Ho provato rabbia. Tantissima rabbia contro le persone che mi avevano imposto quello stile di vita ottuso. Ho sempre pensato di essere stata una figlia modello: andavo bene a scuola, aiutavo in casa e mi ero anche trovata un lavoro per non pesare sulle spalle di mia madre, mentre lei mi ha pugnalata alle spalle. Dopo il tentativo mi sono chiesta “Ma se l’avessi fatta finita, chi avrebbe vinto?”. Così ho continuato a lottare.

 

 

-Tua madre ti ha mai chiesto scusa? (Prof.ssa Incalza)

No, mai. Sono convinta però che se ne sia pentita, anche non l’ha mai dimostrato.

 

-Come ti sentivi quando ti picchiavano? (Arianna Zocca, 3D)

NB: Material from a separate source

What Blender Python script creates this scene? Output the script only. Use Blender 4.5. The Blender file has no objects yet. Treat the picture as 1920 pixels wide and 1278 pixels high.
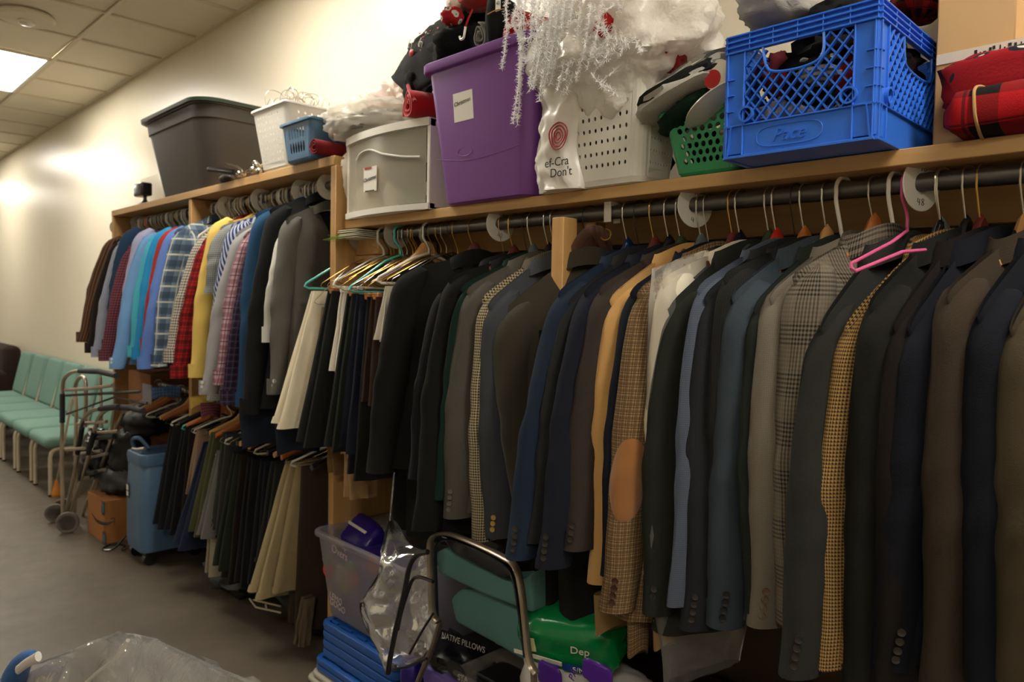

All’inizio mi sembrava impossibile, assurdo! Non credevo che avessero il potere di farlo… non pensavo che fossero in grado di alzare le mani su di me.

 

-Chi dei tuoi parenti ti manca di più? (Eleonora Rossato, 3D)

Sicuramente zio Kamil. Lui mi ha aiutata a fuggire, lui è stato il mio angelo custode. Poi ero molto legata anche alle sorelle di mia madre e ai miei cuginetti, non mi dispiacerebbe rivederli. Purtroppo ora come ora non ho notizie di loro, spero solo che stiano bene nonostante la guerra. So soltanto che sono scappati, anche se per le donne di Al Karatz scappare è quasi impossibile.

 

-Hai intenzione di scrivere altri libri? (Elisa Bonollo, 3C)

Si, nel 2018 probabilmente uscirà il mio secondo libro.

 

-Qual è stata la prima cosa che hai fatto tornata in Italia? (Francesco Lagatolla, 3E)

Sembrerà strano, ma mi sono messa il rossetto e lo smalto rosso acceso. Era come dire che potevo finalmente conciarmi come volevo, a mio piacimento.

 

-Cosa possiamo fare noi ragazzi per ridurre la violenza sulle donne? (Gessica Belfiore, 3F)

Secondo me dovete continuare ad informarvi e rendere partecipi amici e conoscenti di quello che molte donne devono subire a causa della malsana mentalità di alcune persone che si considerano superiori.